Death-row inmates reach out via the Web
Published 5:00 am Monday, July 28, 2008
SAN FRANCISCO — From the steely confines of San Quentin Prison’s death row, scores of California’s most notorious convicts are reaching out to the free world via the Internet.
Scott Peterson’s Web page features smiling photos of himself with his wife, Laci, whom he was found guilty of murdering and dumping into San Francisco Bay while she was pregnant with their son. It also links viewers to his family’s support site, where Peterson has a recent blog posting on his “wrongful conviction.”
Randy Kraft, a condemned Orange County slayer of 16 young men, is looking for pen pals. So is convicted Northern California serial killer Charles Ng, who describes himself as shy and offers to sell his wildlife drawings.
Richard Allen Davis, whose abduction and murder of 12-year-old Polly Klaas helped trigger California’s “three strikes” law, is not selling his hobby crafts but wants correspondents.
“I dug my grave — now I must lay in it,” Davis says of his life.
Indirect access
Prisoners are barred from direct computer access that officials say could allow them to threaten witnesses or orchestrate crimes. Thanks to supporters and commercial services, however, many of the state’s 673 condemned inmates have pen-pal postings and personalized Web pages with writing, artwork and photos of themselves — often accompanied by declarations of innocence and pleas for friendship and funds.
Although some inmates utilize sites in the U.S., the nonprofit Canadian Coalition Against the Death Penalty has created Web pages or pen-pal ads for more than 100 California death-row inmates. The site, unlike some others, is free.
Prisoners’ mail privileges “make it virtually impossible to stop stuff from going out …” said Lt. Eric Messick, litigation coordinator at San Quentin. “That is how things get posted.”
Since the mid-1990s, when a condemned inmate’s column called “Deadman Talkin’” appeared online, use of the Internet by prisoners has proliferated in California and elsewhere.
While civil libertarians applaud the development as the exercise of free speech by isolated people, victims’ rights activists decry it as an unnecessary affront to the loved ones of those whose suffering led society to lock up these prisoners.

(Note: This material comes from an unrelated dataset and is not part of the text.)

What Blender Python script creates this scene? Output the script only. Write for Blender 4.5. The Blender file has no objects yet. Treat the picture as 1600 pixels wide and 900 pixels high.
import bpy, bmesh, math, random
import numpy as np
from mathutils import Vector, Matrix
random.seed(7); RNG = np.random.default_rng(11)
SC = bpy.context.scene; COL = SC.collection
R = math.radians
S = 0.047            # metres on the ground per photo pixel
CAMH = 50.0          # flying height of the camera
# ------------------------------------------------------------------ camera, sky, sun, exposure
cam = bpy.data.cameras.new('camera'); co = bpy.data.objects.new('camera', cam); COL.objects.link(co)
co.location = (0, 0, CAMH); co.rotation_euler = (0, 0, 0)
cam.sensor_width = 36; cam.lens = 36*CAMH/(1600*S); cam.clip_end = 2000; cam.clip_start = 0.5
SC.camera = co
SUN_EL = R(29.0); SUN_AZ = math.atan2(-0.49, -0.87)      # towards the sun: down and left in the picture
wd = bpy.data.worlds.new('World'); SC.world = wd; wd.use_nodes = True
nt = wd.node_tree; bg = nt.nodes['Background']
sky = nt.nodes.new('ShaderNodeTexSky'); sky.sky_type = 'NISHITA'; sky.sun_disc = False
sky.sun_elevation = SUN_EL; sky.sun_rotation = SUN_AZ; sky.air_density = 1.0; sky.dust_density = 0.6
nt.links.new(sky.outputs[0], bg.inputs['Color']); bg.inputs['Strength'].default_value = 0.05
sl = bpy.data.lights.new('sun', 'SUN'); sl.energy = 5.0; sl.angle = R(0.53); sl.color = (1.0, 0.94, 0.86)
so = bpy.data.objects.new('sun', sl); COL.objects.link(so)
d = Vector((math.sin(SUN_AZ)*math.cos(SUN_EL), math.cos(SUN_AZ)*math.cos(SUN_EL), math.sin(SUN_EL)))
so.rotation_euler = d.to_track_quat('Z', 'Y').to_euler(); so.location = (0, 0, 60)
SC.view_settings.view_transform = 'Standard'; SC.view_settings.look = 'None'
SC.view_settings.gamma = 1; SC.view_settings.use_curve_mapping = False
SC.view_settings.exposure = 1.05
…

“It’s hurtful,” said Christine Ward, director of the Crime Victims Action Alliance. “They are seeing a (convicted) person going on with their life, but the person they raised or married or knew does not get that opportunity. … That murdered person is not coming back.”
Elizabeth Alexander, director of the National Prison Project of the American Civil Liberties Union, said survivors simply should steer clear of Web sites that would be painful to see.
“It does not seem that you can design a limit on the First Amendment based on an expectation that victims will seek out something that gives them more pain,” she said.
Recent laws
After the widow of an Arizona murder victim became outraged by the killer’s online ad, that state’s legislators passed a law banning inmates from the Internet, even through outside contacts. In 2003, a judge declared it unconstitutional.
A year earlier, a judge had barred California prison officials from enforcing a rule prohibiting inmates from receiving materials printed from the Internet — a measure officials said was partly to prevent encoded messages.
Missouri adopted a rule in 2007, similar to one in Florida, prohibiting inmates from soliciting pen pals on the Internet, saying that several had been scamming their new friends. Prison spokesman Brian Hauswirth said many solicitations were misleading, and one female prisoner received $10,000 each from several men who thought she loved them.